Infrared and Holographic Aspects of the $S$-Matrix in Gauge Theory and Gravity

TL;DR

This paper develops a holographic two-dimensional framework for understanding soft theorems in gauge theory and gravity, linking asymptotic symmetries, conserved charges, and scattering amplitudes on the celestial sphere.

Contribution

It introduces a novel dual 2D description of soft theorems, connecting asymptotic symmetries and conserved charges through holographic models on the celestial sphere.

Findings

Soft theorems are recast as Ward identities of dual 2D models.

Soft charges correspond to dual 2D currents, linking asymptotic symmetries and holography.

The framework unifies soft theorems, asymptotic symmetries, and conserved charges in 2D theories.

Abstract

Soft theorems in gauge theory and gravity encode the universal properties of scattering amplitudes as the zero frequency limit of one or more external states is approached.
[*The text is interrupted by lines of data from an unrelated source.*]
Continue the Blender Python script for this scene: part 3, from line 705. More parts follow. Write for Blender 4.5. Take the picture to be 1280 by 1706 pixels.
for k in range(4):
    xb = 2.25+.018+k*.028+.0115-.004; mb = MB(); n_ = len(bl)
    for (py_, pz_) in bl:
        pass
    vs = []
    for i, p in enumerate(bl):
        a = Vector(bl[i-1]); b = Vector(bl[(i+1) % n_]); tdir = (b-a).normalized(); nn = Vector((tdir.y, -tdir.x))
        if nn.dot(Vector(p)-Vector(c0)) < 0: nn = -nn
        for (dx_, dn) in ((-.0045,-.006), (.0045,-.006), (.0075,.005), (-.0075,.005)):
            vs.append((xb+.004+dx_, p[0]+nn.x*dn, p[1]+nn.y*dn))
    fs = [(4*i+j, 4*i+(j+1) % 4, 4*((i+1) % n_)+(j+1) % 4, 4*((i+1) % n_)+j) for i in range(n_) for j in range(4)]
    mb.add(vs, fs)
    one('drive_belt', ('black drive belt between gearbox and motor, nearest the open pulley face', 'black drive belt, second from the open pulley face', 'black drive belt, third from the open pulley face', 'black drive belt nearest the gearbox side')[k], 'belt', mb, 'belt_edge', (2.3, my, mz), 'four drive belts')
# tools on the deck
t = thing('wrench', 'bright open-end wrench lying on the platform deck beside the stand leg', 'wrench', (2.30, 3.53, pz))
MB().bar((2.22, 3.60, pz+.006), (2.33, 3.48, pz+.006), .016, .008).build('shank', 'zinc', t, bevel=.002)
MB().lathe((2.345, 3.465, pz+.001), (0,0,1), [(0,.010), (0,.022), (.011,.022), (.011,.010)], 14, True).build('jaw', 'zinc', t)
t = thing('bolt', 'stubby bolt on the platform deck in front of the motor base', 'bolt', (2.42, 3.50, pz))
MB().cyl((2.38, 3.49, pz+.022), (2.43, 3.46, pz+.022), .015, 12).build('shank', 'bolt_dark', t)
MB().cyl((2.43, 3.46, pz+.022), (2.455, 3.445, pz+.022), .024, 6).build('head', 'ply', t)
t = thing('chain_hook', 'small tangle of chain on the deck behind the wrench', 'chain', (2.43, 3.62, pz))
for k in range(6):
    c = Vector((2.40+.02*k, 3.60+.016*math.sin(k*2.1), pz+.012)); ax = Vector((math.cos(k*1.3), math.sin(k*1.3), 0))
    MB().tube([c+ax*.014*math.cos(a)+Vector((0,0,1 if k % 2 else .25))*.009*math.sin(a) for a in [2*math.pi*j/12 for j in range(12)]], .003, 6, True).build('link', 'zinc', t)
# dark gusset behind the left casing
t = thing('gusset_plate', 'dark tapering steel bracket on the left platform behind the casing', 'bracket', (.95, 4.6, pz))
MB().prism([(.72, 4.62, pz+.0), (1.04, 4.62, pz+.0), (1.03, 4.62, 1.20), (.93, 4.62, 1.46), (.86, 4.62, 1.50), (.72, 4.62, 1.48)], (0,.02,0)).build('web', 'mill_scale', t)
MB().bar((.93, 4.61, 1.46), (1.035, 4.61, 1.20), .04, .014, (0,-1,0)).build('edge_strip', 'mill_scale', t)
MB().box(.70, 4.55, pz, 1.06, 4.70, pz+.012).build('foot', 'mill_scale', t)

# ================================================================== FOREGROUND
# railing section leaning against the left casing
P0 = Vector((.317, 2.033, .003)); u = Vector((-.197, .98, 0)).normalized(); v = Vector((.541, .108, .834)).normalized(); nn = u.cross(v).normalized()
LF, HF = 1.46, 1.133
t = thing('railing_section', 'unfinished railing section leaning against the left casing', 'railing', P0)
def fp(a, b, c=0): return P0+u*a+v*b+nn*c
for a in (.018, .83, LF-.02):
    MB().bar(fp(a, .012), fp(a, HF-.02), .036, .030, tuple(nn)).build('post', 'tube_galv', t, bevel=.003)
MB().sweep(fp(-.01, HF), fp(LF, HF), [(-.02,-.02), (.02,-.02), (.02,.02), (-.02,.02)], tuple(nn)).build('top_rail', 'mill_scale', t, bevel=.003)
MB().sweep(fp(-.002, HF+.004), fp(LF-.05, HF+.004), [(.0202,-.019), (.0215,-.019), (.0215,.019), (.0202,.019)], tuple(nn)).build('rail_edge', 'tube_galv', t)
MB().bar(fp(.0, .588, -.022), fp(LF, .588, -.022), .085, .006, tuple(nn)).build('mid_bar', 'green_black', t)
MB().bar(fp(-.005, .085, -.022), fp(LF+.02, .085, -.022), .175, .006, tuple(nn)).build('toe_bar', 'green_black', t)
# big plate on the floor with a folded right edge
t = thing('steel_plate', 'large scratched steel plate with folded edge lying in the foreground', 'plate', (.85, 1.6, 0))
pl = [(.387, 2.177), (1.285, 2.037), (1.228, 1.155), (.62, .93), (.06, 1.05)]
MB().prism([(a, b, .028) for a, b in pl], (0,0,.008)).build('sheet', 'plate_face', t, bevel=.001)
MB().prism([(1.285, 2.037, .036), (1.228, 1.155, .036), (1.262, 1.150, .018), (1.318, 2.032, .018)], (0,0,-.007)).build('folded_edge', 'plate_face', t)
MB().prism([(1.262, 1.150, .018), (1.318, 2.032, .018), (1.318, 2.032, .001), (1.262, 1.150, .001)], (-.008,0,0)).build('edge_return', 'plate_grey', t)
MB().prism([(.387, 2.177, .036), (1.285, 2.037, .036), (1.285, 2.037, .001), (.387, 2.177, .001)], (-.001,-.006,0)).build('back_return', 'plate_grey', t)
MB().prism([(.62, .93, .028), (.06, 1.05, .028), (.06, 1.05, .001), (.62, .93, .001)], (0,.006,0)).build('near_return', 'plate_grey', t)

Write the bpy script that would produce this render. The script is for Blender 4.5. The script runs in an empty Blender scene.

When the participating particles are treated in the massless limit, the soft theorems are known to depend only on the directions of the states on null infinity. Leveraging this fact, we develop dual two-dimensional descriptions of soft theorems, recasting them as Ward identities of such dual models on the celestial sphere. This is done by first postulating putative holographic representations of the hard scattering amplitudes and dressing the asymptotic operators with appropriate two-dimensional analogues of the Wilson line. The soft theorems are then recovered by inserting currents that generate the Ward identities of the dual models. In addition to providing naturally holographic representations of the soft theorems, we see that it becomes possible to develop presentations of the asymptotic symmetries associated to these theorems entirely in terms of the dual two-dimensional fields. In the course of carrying out this analysis for soft theorems at leading order and beyond, we find that the two-dimensional dual description of soft theorems may be directly inferred by drawing analogies with the existing framework of asymptotic symmetry charges. We find that the soft charges generating the asymptotic symmetries can be brought into correspondence with dual two-dimensional currents, while the two-dimensional Wilson loops can be related to the hard parts of the conserved charges. Consequently, we rewrite the triality of asymptotic symmetries, soft theorems and conserved charges directly in the language of a class of two-dimensional theories.